Monday, November 2, 2009

Objective of Financial management

Financial Management is not one of those subjects in which one can read a textbook and then do it, that is why is worth studying. Room for learning with everyday experience, dynamic, creative, luck, everything counts. One would argue that there is no creativity in financial world, I respectfully disagree there is as much amount of new products and investment tools created in this sector than any other product in different field if not more.As an Entrepreneur or a Financial Manager objective for detailed study and great deal of emphasis on this subject can boil down to two simple reasons.

• What investments should we make in &

• How should we pay for them

All said and done it’s easy to say this than to practically apply it in our life. It’s like saying to an Investor Buy low and sell High; the problem is how to do it? This can only be solved by knowing what options we have and which is the best one for both the questions, as I said just by reading some books and getting information wouldn’t solve the problem but it will increase your capability to solve it for sure.

What investments should we make in?

The first part of the problem is also called firms Investment decision or Capital Budgeting decision. As a firm we have plenty of options to invest in starting from Reinvesting in your own business, Mergers & Acquisition, tangible, intangible assets etc. Obviously the decision of what to investing would depend on lot of factor which would be the next topic of our discussion.

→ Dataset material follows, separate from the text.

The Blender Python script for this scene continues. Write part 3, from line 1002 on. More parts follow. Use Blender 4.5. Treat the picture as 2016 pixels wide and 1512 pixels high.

How should we pay for them?

Other Part of the problem being how we should pay for them also called Financing Decisions, weather raising loan is preferred for a certain investment or raising money through Equity. One might argue what’s the difference and what are the criteria? Raising Loan brings in inherent risk to the company that the debt raised has to be paid back with interest, but then why not raise all the money through Issuing equity shares, well that can be done but fundamentally strong company does not all ways prefer that, as Investor you and I consume the risk of any company getting defaulted and hence would expect higher return than what we get as a risk free return from the market (bank deposits 8.5 % typically in INDIA) because of this risk-return matrix company do realize that if it keeps on issuing shares to raise money in the market it will not only have to pay-back investor a higher return but also would reduce the value of the company (as number of shares in the market for a company increases i.e. supply increases the demand for the shares falls down hence the value of firm).
Beware not all company are fundamentally strong that is why while analyzing we typically look at the percentage of shares held by its promoters we can find it in the shareholding pattern by stock listing exchange. We can’t deny the fact that there were, are and will be companies and promoters who’s intentions are not in the best of interest of their shareholders and they would typically raise money only through equity capital.
A mix of debt and equity is preferred by all corporates, depending upon the business they are in ideally lower the business risk higher financial risk a company can afford to take. Businesses such as Power generation, Oil refinery etc. which can have a steady flow of income can have a higher Debt in their balance, while businesses such as IT would typically have lower debt capital.